If you drive the streets of Sacramento, buckle up and look out.
Motorists here are more likely to get in serious crashes - and more prone to be involved in drunken-driving crashes - than those in the state's other major cities, according to the California Office of Traffic Safety.
State data from 2005 to 2007 show the city of Sacramento's injury and fatal crash rate topped even that of Los Angeles and San Francisco.
More than 4,000 people in the city were injured in crashes in 2007, and 49 were killed.
Sacramento County is not quite as bad, ranking 13th among 58 counties in 2007.
Some Sacramentans say the city's poor ranking makes perfect sense: Drivers here are plain bad.
Many don't signal when turning. They blow stop signs. They talk on cell phones. One reported seeing another brushing his teeth while driving.
"I have driven in most states in this country, and Sacramento is by far among the worst I have seen," said Sacramento film producer Todd Gearou.
He's especially troubled by what he sees as a clash of cultures on the road, where slower drivers impede traffic and don't pull into slower lanes, and speedier drivers swerve angrily around them.
But traffic safety and public health officials say Sacramento's crash rates are about more than just driver ability.
"I don't think drivers are wildly different here than anywhere else," said Peter Jacobsen, a public health consultant who has studied Sacramento's crash patterns. Pointing a finger at drivers, he said, may even be a case of blaming the victim.
Sacramento's street designs, traffic patterns and traffic enforcement probably play a bigger role in crash rates, safety officials said.
One academic suggests the rate of serious injury crashes would drop if Sacramento had more congestion, like San Francisco or San Jose.
"The more attentive you have to be to drive, the better driver you tend to be," said Simon Washington, head of the Traffic Safety Center at the University of California, Berkeley.
The state's crash-rate numbers are based on surface- street crashes, not freeway incidents.
A Bee review shows those collisions are not random.
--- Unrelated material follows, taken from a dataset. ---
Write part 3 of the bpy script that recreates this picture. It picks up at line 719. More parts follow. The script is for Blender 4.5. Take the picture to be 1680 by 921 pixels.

Most happen on the city's largest and busiest thoroughfares. Hot spots include Truxel Road in Natomas, Broadway, Franklin Boulevard and Mack Road in south Sacramento, and commute streets downtown.
Outside the city limits, high-speed and heavily traveled Watt Avenue remains a major crash corridor.
Jacobsen said those more crash-prone streets have a lot in common: They are oversized and invite higher speeds, he contends, often with four or six lanes and long stretches between signal lights which allow drivers to pick up speed.
Unlike tighter street grids in San Francisco, much of Sacramento's street system was built when traffic planners favored funneling drivers onto a handful of major streets.
High-volume corridors lead drivers directly into the most dangerous urban site for drivers: large intersections.
Among city intersections, Stockton Boulevard and Fruitridge Road, and Mack Road and Valley Hi Drive had the most crashes, 57 each in 2008, according to police data.
City traffic engineers say they are trying to cut crashes with a new philosophy of building streets with fewer lanes and more room for pedestrians and cyclists.
In downtown Sacramento, that thinking has converted some older one-way streets to two-way, and slowing commute traffic by reducing lanes from three to two.
City traffic engineer Hector Barron said crews also are making subtle changes at dangerous intersections by adding protected left-turn pockets and installing larger, easier-to-see traffic lights.
They also have begun altering some signal lights so vehicles in all four directions have a red at the same time for a few seconds before one direction gets the green.
Sacramento's drunken-driving crash rate is perplexing, safety officials said.
Dr. Leon Owens, a Sacramento trauma physician who founded the anti-drunken-driving organization Every37.com says he doesn't believe Sacramento has more people with drug and alcohol problems.
He suggested it may be because Sacramento's boulevards allow inebriated drivers to go faster and make more costly mistakes.
Silas Miers of Mothers Against Drunk Driving said Sacramentans tend to drive their cars when they go out at night, rather than take transit or taxis, or walk. With many nightclubs and restaurants clustered downtown, he said, more Sacramentans may end up driving longer distances after drinking.
"It means somebody is going to take that chance," he said.
Safety officials say law enforcement is a factor as well in city street crash rates. Sacramento city police admit they deploy only 22 traffic enforcement officers. Fresno, a city of similar population, has 71.
"We'd love to have more," Sacramento police spokesman Norm Leong said.
The budget is so tight, he said, that those 22 do double duty, assigned to patrol neighborhoods where crimes are high, rather than streets where crash rates are high.
Sacramento police say they have been using state safety grants for more enforcement focused on reducing the alcohol-related crash rate. Leong said the police expect the rate to drop a bit.